Through her penetrating photographs of herself masquerading as invented personae, Cindy Sherman has become one of the most influential artists of her generation. She uses makeup, wigs, prostheses, and props to transform herself into a sex kitten, drug addict, party girl, aging diva, and even a corpse as well as many familiar but unclassifiable “types.” Although she serves as her own model, her photographs are not self-portraits; rather, they are investigations of the construction of identity in American culture through stereotypes that are deeply ingrained in our collective consciousness.

Education, Untitled Film Stills 

Sherman was born in New Jersey and grew up in a suburban community on Long Island. While studying at Buffalo State College in the mid-1970s, she became interested in photography and was introduced to work by feminist artists, such as Lynda Benglis and Hannah Wilke, who performed some of their work for the camera. In 1977, Sherman made the first of her Untitled Film Stills, a series of 69 black-and-white photographs in which she posed in tableaux suggestive of film stills or publicity shots. Conjuring narratives that are familiar but nonspecific, the series straddles a line between fact and fiction while drawing no distinction between acting, role-playing, and disguise. Today the Untitled Film Stills are recognized as an early example of Postmodernism.

Centerfolds, History Portraits, Society Portraits, Recent Work

Sherman’s second major series, the Centerfolds (1981), are large-scale, horizontally oriented color photographs that show women in postures of vulnerability or helplessness—the artist’s answer to the classic Playboy centerfold. The example in the Walker’s collection from this series suggests a scene from a horror movie or thriller: in an empty, starkly lit room, a young girl crouches on the floor, staring anxiously off camera at some unseen danger. In the History Portraits (1988–1990), she posed as figures familiar from Old Master paintings to explore the representation of social status and power as it can be read through the history of art. The Society Portraits (2008) reveal the pathos of older, upper-class women who struggle to maintain their beauty as they age.
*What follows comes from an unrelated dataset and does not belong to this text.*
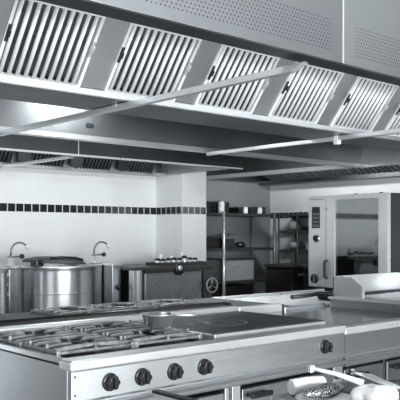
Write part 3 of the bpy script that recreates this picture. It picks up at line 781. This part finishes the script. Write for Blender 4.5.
tag(MB().lathe([(0, 0), (.07, 0), (.095, .012), (.097, .016), (.07, .006), (0, .005)], (2.0, 1.29, TZ+.001), 32).build('baking_dish', 'midgrey', origin=(2.0, 1.29, TZ)), 'dark grey shallow dish at the right edge of the work table', 'dish')
scn = thing('steel_screen', (1.317, 1.35, 0), 'plain thin steel screen whose corner rises in front of the second and third knobs', 'screen')
box(1.31, 1.324, .95, 1.68, .03, .90).build('panel', 'panel', scn)
box(1.306, 1.328, .95, 1.684, .895, .903).build('edge_strip', 'steel_dark', scn)
for y in (1.05, 1.58): box(1.25, 1.384, y-.02, y+.02, 0, .03).build('foot', 'steel_dark', scn)

# ------------------------------------------------------------------ light
def area(name, loc, target, sx, sy, power, col=(.95, .985, 1.), spread=180):
    l = bpy.data.lights.new(name, 'AREA'); l.shape = 'RECTANGLE'; l.size = sx; l.size_y = sy; l.energy = power; l.color = col; l.spread = math.radians(spread)
    o = bpy.data.objects.new(name, l); COL.objects.link(o); o.location = loc
    o.rotation_euler = (Vector(target)-Vector(loc)).to_track_quat('-Z', 'Y').to_euler(); return o
area('filter_fill', (3.2, 1.965, 2.15), (3.2, 3.0, 2.16), 4.6, .05, 20)  # added fill hidden behind the lip to brighten the filters
area('left_key_fill', (-3.2, .8, 1.5), (3, 3.2, 1.3), 2.6, 1.8, 60)  # added soft key from the left for contrast, no window built
area('front_key_fill', (1.6, -3.2, 1.15), (2.8, 3.2, 1.9), 5.0, 1.7, 760)  # added low frontal source that brightens the filters, no window built
area('aisle_lamp', (3.2, 5.1, 2.8), (3.2, 5.1, 0), 3.4, .25, 40)
area('wall_hood_lamp', (3.6, 6.0, 2.5), (3.6, 6.6, 0), 3.0, .2, 16)
area('island_hood_bulkhead', (2.95, 4.35, 2.43), (2.95, 4.5, 1.5), .3, .2, 15)
area('rear_worktop_fill', (3.55, 3.8, 2.46), (3.55, 3.7, .9), 1.4, .15, 42, spread=62)  # added narrow fill that whitens the rear worktop
area('right_wall_fill', (6.75, 6.0, 2.45), (8.2, 6.2, 1.7), .8, .15, 26)  # added fill aimed at the right wall to brighten it

w = bpy.data.worlds.new('World'); SC.world = w; w.use_nodes = True
bg = w.node_tree.nodes['Background']; bg.inputs[0].default_value = (.80, .86, .89, 1); bg.inputs[1].default_value = .08

# ------------------------------------------------------------------ camera
cam = bpy.data.cameras.new('Camera'); co = bpy.data.objects.new('Camera', cam); COL.objects.link(co)
F = 733.
cam.sensor_fit = 'HORIZONTAL'; cam.sensor_width = 36.; cam.lens = 36.*F/400.
cam.shift_y = 34/400.
fwd = Vector((.6633, .7482, 0)).normalized()
co.location = (0, 0, H); co.rotation_euler = fwd.to_track_quat('-Z', 'Y').to_euler()
cam.clip_start = .05
SC.camera = co

vs = SC.view_settings
vs.view_transform = 'Standard'; vs.look = 'None'; vs.gamma = 1; vs.use_curve_mapping = False; vs.exposure = 0.
SC.cycles.use_denoising = True
SC.cycles.caustics_reflective = False; SC.cycles.caustics_refractive = False
SC.cycles.max_bounces = 10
In an unnamed 2016 series, Sherman has returned to the theme of movie stars, but this time her photographs suggest aging but still glamorous divas from cinema’s Golden Age, such as Gloria Swanson and Mary Pickford. In these latest pictures, the artist also seems to be acknowledging her own status as a longtime star in the contemporary art world.

Recognition

Sherman’s work has been collected by numerous museums worldwide. She has been featured in dozens of exhibitions, including a retrospective survey organized by the Museum of Modern Art, New York, in 2012. Among her many awards are a MacArthur Fellowship (1995) and a National Arts Award for Artistic Excellence (2002).